The covenant bound Jacob not to mistreat his wives (the daughters of Laban), or even to take other wives to himself, other than the two handmaids, who had already borne sons to Jacob. In Hosea’s time, Israel had indeed taken other “wives,” for they were joined to other gods. Whether we view Israel as a woman (Gomer) or as a man, either way, Israel was guilty of spiritual adultery, and this was a violation of the Mizpah covenant. Laban’s daughters, now the nation of Israel, had been harmed and mistreated through idolatry.

For this reason, God was soon to raise up the Assyrians, which included the territory of Haran, the home of Laban, the Syrian, to execute judgment upon Israel. This invasion and deportation did not violate the Mizpah covenant, because God was the one who commanded them to bring judgment upon Israel.
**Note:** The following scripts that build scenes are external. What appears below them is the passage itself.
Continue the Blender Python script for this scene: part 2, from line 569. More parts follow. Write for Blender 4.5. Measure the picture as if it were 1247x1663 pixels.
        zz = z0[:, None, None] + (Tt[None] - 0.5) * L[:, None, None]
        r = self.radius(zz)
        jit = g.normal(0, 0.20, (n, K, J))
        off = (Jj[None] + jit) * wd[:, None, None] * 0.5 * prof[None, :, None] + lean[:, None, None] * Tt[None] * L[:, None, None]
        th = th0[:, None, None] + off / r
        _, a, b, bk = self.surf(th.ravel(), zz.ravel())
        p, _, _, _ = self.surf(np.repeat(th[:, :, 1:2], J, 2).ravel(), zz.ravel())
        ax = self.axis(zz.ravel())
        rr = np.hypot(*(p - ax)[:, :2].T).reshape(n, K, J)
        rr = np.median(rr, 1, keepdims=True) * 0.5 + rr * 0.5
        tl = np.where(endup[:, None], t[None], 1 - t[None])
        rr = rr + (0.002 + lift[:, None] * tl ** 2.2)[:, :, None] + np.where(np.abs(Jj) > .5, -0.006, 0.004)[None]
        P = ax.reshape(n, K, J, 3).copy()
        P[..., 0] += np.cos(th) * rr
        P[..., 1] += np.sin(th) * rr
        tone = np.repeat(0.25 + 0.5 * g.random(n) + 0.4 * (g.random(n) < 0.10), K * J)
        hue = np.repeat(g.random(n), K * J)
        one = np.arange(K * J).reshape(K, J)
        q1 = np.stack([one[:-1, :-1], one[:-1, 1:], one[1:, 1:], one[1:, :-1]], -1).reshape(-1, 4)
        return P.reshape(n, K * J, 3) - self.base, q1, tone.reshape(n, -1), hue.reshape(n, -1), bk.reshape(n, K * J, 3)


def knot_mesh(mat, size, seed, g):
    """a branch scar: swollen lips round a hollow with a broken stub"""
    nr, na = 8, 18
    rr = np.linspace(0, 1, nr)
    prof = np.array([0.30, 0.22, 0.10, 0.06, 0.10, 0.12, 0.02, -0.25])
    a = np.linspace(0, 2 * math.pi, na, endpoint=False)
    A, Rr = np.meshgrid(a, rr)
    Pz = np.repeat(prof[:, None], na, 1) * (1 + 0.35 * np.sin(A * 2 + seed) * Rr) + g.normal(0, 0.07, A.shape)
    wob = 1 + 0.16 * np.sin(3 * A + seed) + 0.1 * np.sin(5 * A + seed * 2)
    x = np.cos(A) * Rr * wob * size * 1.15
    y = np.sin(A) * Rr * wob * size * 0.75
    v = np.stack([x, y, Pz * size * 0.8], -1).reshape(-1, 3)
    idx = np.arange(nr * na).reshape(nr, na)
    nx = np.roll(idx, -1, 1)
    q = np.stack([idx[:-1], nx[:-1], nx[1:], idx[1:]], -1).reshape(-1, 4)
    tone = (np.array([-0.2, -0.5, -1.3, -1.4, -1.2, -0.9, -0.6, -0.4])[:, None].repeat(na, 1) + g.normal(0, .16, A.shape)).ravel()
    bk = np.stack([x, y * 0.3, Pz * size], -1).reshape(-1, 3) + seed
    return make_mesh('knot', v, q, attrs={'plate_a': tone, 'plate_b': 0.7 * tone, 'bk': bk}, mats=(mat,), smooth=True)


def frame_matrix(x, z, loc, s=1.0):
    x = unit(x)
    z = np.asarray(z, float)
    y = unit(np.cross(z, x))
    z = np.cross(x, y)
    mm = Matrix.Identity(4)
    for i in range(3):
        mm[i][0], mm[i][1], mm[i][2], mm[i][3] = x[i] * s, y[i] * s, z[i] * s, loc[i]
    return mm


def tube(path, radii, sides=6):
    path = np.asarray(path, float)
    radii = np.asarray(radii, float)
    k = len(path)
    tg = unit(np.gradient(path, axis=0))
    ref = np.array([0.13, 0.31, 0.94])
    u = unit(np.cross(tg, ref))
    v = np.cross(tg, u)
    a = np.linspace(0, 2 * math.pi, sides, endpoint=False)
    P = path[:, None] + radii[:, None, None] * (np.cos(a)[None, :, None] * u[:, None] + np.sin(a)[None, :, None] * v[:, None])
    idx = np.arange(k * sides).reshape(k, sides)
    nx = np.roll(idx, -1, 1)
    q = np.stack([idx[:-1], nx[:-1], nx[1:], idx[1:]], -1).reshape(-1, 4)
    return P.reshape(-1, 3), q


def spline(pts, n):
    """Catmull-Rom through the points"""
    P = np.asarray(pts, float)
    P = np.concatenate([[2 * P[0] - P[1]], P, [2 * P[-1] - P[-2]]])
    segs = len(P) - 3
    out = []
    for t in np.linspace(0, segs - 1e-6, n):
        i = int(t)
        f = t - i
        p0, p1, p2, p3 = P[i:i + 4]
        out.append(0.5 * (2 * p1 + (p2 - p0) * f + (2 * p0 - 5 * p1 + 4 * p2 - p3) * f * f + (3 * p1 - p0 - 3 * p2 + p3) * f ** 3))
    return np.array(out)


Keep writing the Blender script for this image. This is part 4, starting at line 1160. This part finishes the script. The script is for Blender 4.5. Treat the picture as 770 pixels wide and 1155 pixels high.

Keep in mind that Laban’s complaint against Jacob was that he had escaped from slavery and had returned to his home in Canaan. So we find that when God brought judgment upon Israel, He authorized “Laban” to take “Jacob” back into captivity into Assyria. This is one of the great underlying themes of Hosea (and also the book of Jonah). Israel’s deportation to Assyria is treated prophetically as an extension of Jacob’s slavery in Syria under Laban. In short, Jacob’s time under Laban was prophetic of Israel’s exile and slavery in later years.

So Hosea 5:4 concludes,

4 Their deeds will not allow them to return to their God. For a spirit of harlotry is within them, and they do not know the Lord.

Israel’s idolatry was evidence of “a spirit of harlotry,” and because of this, God was to judge them for “their deeds” and not allow them to return to the land. Though Jacob had been allowed to return to the land, his descendants would not be allowed to return. Jacob himself (that is, Rachel) was judged for an overt act of sitting on foreign gods (Gen. 31:34), but Israel was being judged for the deeper heart problem, “a spirit of harlotry.”

The only way to “return” from captivity was to root out this spirit of harlotry. To do that would require far more than burying idols under a tree. It would require a heart change brought about by the work of the Holy Spirit, which was to work within the hearts of those who had received by faith the seed of the gospel. Only those who had been begotten by the Spirit would be able to bring forth “Christ in you, the hope of glory” (Col. 1:27).

Political Zionism, then, is not the fulfillment of this promise to return to God. Anyone can move from one place to another, regardless of faith. But a true return involves faith in Jesus Christ, which alone is the way in which we are begotten by the seed of the gospel.